Whipmaster Robert Dante shows off his amazing whipping skill and technique, including his famous black-light whipping.

“Treat Me Rough,” originally a mapcap comic number from “Girl Crazy” by the Gershwins, is reworked with slight changes to the lyrics to be a sensual, sultry number in the style of 1930s Berlin.

A gay-male version of the 1964 hit by the Shangri-las, “Leader of the Pack,” is sung and dramatized by a male doo-wop group in black leather.

Another amazing dance number: synchronized flogging, combining flogging with tap dancing or Irish or American clog dancing (clogging while flogging!). Then the lights go down for something I recently saw at a run: flaming floggers, a combination of flogging and fireplay.

No revue is complete without a tear-jerker. In this case it’s Al Jolson’s classic “Sonny Boy,” reworked for the continuing age of AIDS (including a safe-sex message, of course).

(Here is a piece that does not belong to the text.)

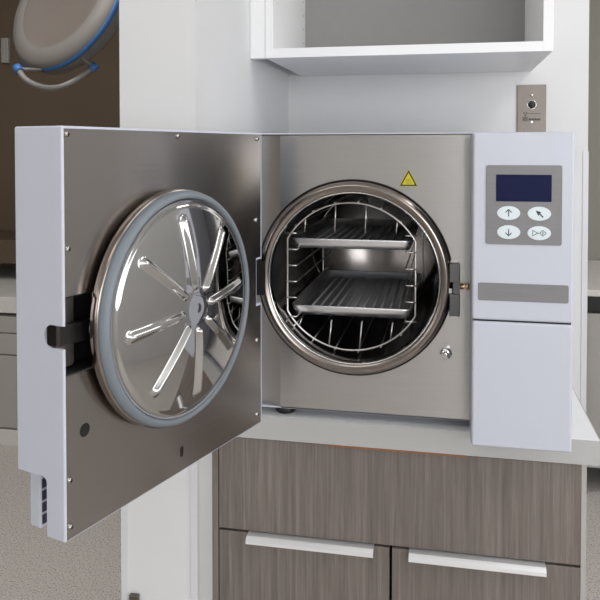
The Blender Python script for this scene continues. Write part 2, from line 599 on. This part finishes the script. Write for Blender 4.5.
# front plate with its round opening and the bent strip at the hinge side
b = B()
R_HOLE = 0.149
n = 128
FY = 0.003
xa, xb, za, zb = -0.2649, 0.04, HZ0 + 0.0005, HZ1 - T - 0.0012
inner, outer = [], []
angs = [2 * pi * k / n for k in range(n)]
for a in angs:
    inner.append(b.verts.new((KX + R_HOLE * cos(a), FY, KZ + R_HOLE * sin(a))))
def edge_pt(a):
    # the steel sheet reaches past the bend on the hinge side
    c, s = cos(a), sin(a)
    t = 1e9
    if c > 1e-9: t = min(t, (xb - KX) / c)
    if c < -1e-9: t = min(t, (-0.3585 - KX) / c)
    if s > 1e-9: t = min(t, (zb - KZ) / s)
    if s < -1e-9: t = min(t, (za - KZ) / s)
    return KX + c * t, KZ + s * t
angs_c = sorted(angs + [atan2(z - KZ, x - KX) % (2 * pi) for x in (-0.3585, xb) for z in (za, zb)])
b.free(); b = B()
def yb(x):
    return FY if x > xa else FY + (xa - x) * 0.32
rows_i = [b.verts.new((KX + R_HOLE * cos(a), yb(KX + R_HOLE * cos(a)), KZ + R_HOLE * sin(a))) for a in angs_c]
rows_m = []
rows_o = []
for a in angs_c:
    x, z = edge_pt(a)
    rows_o.append(b.verts.new((x, yb(x), z)))
N = len(angs_c)
for i in range(N):
    j = (i + 1) % N
    b.faces.new([rows_i[i], rows_i[j], rows_o[j], rows_o[i]])
bmesh.ops.bisect_plane(b, geom=b.verts[:] + b.edges[:] + b.faces[:], plane_co=(xa, 0, 0), plane_no=(1, 0, 0))
for v in b.verts:
    v.co.y = yb(v.co.x)
ext = bmesh.ops.extrude_face_region(b, geom=b.faces[:])
bmesh.ops.translate(b, vec=(0, 0.0015, 0), verts=[g for g in ext['geom'] if isinstance(g, bmesh.types.BMVert)])
front = ap('front_plate', b, 'steel_front', False)
brush_uv(front)

# chamber: polished vessel with back wall
b = B()
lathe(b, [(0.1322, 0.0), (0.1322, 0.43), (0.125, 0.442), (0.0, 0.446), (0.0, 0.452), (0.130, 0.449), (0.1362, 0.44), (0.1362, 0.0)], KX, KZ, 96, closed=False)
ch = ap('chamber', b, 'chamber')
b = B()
lathe(b, [(0.0, 0.4405), (0.018, 0.4405), (0.02, 0.444)], KX + 0.03, KZ + 0.02, 24)
sub('drain_cap', b, 'chrome', ch)
# turned ring round the mouth
b = B()
lathe(b, [(0.1545, 0.004), (0.1525, -0.004), (0.1495, -0.0095), (0.1450, -0.0115), (0.1385, -0.0095), (0.1345, -0.0055), (0.1325, 0.002),
          (0.1325, 0.012), (0.1500, 0.012)], KX, KZ, 128, closed=True)
rg = ap('chamber_ring', b, 'ring')
b = B()
lathe(b, [(0.1535, 0.0028), (0.1562, 0.0010), (0.1562, 0.0040), (0.1535, 0.0040)], KX, KZ, 128, closed=True)
sub('ring_seam', b, 'black', rg)
b = B()
lathe(b, [(0.1330, -0.0045), (0.1347, -0.0072), (0.1362, -0.0082), (0.1352, -0.0060)], KX, KZ, 128, closed=True)
sub('ring_lip', b, 'chrome', rg)

# feet
for fx, fy in ((-0.262, 0.03), (0.14, 0.03), (-0.34, 0.45), (0.14, 0.45)):
    b = B(); lathe(b, [(0, 0.9), (0.015, 0.9), (0.017, 0.903), (0.0165, 0.9145), (0, 0.9145)], fx, fy, 24)
    for v in b.verts:
        x, y, z = v.co
        v.co = (x, fy + (z - fy), y)
    ap('foot', b, 'black')

# latch striker, its locking pin and the round bolt below
b = B()
LX0, LX1 = 0.0035, 0.0193
box(b, LX0, LX1, -0.011, 0.004, 1.1310, 1.1600, 0.0012)
box(b, LX0, LX1, -0.011, 0.004, 1.0790, 1.1130, 0.0012)
box(b, LX0 + 0.0055, LX1, -0.006, 0.004, 1.1125, 1.1315)
la = ap('latch_striker', b, 'latch')
for zz in (1.1618, 1.0772):
    b = B()
    box(b, LX0 + 0.001, LX1 - 0.002, -0.004, 0.004, zz - 0.0018, zz + 0.0018, 0.0006)
    sub('latch_tab', b, 'chrome', la)
b = B(); tube(b, [(0.0195, -0.003, 1.124), (0.0335, -0.003, 1.124)], 0.0042, 16); tube(b, [(0.0285, -0.003, 1.124), (0.0312, -0.003, 1.124)], 0.0054, 16)
sub('locking_pin', b, 'brass', la)
b = B(); box(b, LX0 - 0.002, LX0 + 0.0045, -0.0095, 0.003, 1.1134, 1.1215, 0.001); sub('catch', b, 'chrome', la)
b = B()
lathe(b, [(0.0, -0.012), (0.0032, -0.0118), (0.0042, -0.0095), (0.0042, -0.006)], -0.0012, 1.0192, 24)
lathe(b, [(0.0042, -0.0062), (0.0085, -0.0055), (0.0098, -0.002), (0.0098, 0.003)], -0.0012, 1.0192, 6)
bl = ap('bolt', b, 'chrome')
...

Sung by either a boy or a slave, Cole Porter’s “My Heart Belongs to Daddy” includes the formerly-censored lines following “My Daddy, he treats it so well”: “He treats it, and treats it, and then he repeats it.”

And finally, the big finish (known in the trade as the “eleven-o’clock number”): “Leatherella,” in which our hero wants to go to the run but is forced by his Wicked Daddy and Stepbrothers to stay at home—after polishing all their leathers and boots. Fairy GodDaddy appears and produces a complete leather outfit and a Harley to go to the run. After meeting the Handsome Titleholder, Leatherella is forced to make a quick getaway on the Harley, which at the stroke of midnight turns into a unicycle (or a Segway—whichever would get more laughs). Next day the Handsome Titleholder comes calling with the boot that Leatherella left behind. You can figure out the rest.

Where to find the people to make this dream a reality? To quote a Stephen Sondheim lyric from Follies (with added leather emphasis): “Hey Mr. Producer/I’m talking to you, SIR!” You don’t suppose there are any theater producers in the leather community, do you? Or directors, choreographers, actors, dancers, technicians, set designers, costume designers, etc.? Or any angels/backers out there to finance it?

I can see it now—it opens in the Twin Cities and goes on to play Chicago (with an excerpt as the opening number at IML), Los Angeles, San Francisco, and New York before becoming a Las Vegas perennial at the newly-opened Caesar’s Dungeon (built just for the show).

For now, it’s just my fantasy. Could it be a reality someday? To paraphrase Bloody Mary in Rodgers and Hammerstein’s South Pacific: “You got to have a fantasy/If you no have a fantasy/How you gonna have a fantasy come true?”